With the emissions known and understood, the next phase of developing a climate change strategy is understanding what the external factors are that will have an effect on the company's ability to generate those emissions. These external factors are quite broad and encompass the international framework for climate change action under the United Nations and how this then translates to national policies both now and potential policies in the future to meet national targets. That is, what are a nation's policies for emissions reductions, can that nation meet its targets with current policies and what other policies may be implemented in the event targets won't be met or in the event that they are tightened in future UN conferences. The manner in which those policies are felt by emitters also needs to be understood. That is, will there be an explicit financial cost through an emissions trading scheme or carbon tax - or an implicit cost through direct regulation of emissions limits or requirements for renewable energy. In addition to the policy factors that should be considered, thought needs to be given to stakeholder interest and social license related issues.

There is a growing trend where increased disclosure on the risks of climate change has been requested by shareholders, investors and lenders - most recently championed in the work by the Task Force on Climate Related Financial Disclosures (TCFD). This has been discussed at length in previous blog posts.
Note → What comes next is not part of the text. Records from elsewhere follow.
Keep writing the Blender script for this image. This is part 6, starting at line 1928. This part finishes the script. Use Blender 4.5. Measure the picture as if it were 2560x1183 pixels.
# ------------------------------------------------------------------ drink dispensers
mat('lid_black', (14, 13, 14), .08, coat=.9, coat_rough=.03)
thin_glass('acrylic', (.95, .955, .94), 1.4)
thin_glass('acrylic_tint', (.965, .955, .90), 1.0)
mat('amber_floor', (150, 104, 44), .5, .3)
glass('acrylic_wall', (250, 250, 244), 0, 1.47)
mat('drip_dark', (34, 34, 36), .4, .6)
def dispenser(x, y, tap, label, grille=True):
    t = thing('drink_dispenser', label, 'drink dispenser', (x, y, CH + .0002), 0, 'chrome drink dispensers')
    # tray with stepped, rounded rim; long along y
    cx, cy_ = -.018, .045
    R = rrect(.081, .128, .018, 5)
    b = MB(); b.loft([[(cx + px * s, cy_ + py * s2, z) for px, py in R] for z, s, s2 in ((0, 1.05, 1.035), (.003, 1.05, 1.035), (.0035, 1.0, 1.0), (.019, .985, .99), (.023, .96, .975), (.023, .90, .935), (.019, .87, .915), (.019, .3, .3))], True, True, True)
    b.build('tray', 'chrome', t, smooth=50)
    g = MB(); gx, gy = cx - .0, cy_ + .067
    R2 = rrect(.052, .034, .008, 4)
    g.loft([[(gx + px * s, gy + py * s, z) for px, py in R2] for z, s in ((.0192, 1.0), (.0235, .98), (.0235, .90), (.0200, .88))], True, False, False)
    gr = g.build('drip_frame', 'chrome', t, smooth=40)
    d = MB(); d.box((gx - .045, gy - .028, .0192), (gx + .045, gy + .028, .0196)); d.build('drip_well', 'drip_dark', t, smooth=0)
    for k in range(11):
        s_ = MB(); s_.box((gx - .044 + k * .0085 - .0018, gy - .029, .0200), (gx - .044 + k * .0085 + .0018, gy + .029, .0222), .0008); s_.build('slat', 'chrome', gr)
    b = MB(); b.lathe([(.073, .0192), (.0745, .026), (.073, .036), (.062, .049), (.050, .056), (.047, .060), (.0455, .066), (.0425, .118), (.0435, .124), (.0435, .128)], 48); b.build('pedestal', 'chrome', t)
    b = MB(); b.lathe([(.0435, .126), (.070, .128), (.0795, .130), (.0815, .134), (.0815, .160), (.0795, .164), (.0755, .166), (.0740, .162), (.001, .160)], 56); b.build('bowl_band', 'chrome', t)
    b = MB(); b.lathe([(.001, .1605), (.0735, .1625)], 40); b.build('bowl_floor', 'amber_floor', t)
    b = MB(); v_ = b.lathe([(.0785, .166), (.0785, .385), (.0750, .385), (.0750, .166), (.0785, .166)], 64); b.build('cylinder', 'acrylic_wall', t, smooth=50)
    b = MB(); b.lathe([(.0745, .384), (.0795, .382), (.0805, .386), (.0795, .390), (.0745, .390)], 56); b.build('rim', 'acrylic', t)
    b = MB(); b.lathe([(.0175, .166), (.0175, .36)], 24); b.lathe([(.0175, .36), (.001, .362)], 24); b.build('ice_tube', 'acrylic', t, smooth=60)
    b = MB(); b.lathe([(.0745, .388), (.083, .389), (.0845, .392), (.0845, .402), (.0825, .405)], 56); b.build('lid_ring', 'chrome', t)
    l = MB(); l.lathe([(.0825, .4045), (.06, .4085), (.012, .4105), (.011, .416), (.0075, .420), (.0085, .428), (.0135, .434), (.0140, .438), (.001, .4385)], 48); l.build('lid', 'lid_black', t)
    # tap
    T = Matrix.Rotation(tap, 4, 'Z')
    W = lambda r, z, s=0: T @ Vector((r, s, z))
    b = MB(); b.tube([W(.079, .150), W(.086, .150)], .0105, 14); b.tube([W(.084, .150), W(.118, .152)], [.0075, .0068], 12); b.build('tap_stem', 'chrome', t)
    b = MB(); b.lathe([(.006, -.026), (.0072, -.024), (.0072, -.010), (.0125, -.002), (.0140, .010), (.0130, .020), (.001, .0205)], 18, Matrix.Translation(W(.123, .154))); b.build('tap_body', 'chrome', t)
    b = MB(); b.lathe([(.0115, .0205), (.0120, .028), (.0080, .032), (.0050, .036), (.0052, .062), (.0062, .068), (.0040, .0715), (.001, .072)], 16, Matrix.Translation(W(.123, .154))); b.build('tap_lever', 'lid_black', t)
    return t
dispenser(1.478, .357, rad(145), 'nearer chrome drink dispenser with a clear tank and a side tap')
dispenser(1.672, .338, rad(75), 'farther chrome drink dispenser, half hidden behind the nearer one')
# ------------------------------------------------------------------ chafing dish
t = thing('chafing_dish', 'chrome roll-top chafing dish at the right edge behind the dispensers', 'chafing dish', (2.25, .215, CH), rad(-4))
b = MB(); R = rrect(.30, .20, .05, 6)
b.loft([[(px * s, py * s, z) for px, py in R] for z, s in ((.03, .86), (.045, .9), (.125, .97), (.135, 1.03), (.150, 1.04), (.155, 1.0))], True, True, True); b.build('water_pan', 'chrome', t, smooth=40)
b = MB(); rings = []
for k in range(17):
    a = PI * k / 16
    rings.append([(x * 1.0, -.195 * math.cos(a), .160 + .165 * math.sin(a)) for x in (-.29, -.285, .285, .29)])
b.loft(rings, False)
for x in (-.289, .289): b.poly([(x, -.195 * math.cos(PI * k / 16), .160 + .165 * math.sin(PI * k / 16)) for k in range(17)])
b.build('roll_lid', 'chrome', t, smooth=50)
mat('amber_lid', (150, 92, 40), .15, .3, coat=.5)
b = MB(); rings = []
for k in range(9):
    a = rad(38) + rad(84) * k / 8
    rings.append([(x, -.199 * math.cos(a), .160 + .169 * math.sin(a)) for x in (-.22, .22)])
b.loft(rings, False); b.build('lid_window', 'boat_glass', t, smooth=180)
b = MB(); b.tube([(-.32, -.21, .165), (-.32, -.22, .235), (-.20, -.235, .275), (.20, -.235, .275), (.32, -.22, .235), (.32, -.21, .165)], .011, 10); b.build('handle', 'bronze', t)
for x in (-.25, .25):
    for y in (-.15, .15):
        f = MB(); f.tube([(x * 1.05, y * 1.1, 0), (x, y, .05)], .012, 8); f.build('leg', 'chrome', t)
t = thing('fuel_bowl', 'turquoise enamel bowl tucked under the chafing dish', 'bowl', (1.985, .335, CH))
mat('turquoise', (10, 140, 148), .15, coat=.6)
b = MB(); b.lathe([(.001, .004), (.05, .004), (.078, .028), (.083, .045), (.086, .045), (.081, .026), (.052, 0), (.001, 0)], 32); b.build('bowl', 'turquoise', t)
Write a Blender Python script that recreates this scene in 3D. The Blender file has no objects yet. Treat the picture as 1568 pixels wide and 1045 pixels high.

The Scope 1 and 2 emissions present a potential financial risk when considering policy impacts that involve implicit or explicit carbon prices as well a potential social license risk. Scope 3 emissions become important because of the potential financial implications of increased cost of raw material inputs and input energy and, in the event that use of the products is emissions intensive, potential reduction in demand for those products - leading to reduced commodity pricing.

With the risks and potential financial implications understood, preventive and mitigating controls can be explored and implemented where it makes sense. This includes business case development of abatement opportunities, investigating offsets, plotting emissions reduction opportunities on marginal abatement cost curves. Companies will then need to make strategic decisions based on the risks analysed and their response to those risks.

Climate change is a serious issue for businesses and is very likely to become a more important issue into the future. However, it does present opportunities for businesses as well, if they can develop a deep understanding of the issues and how best to structure their business to cope.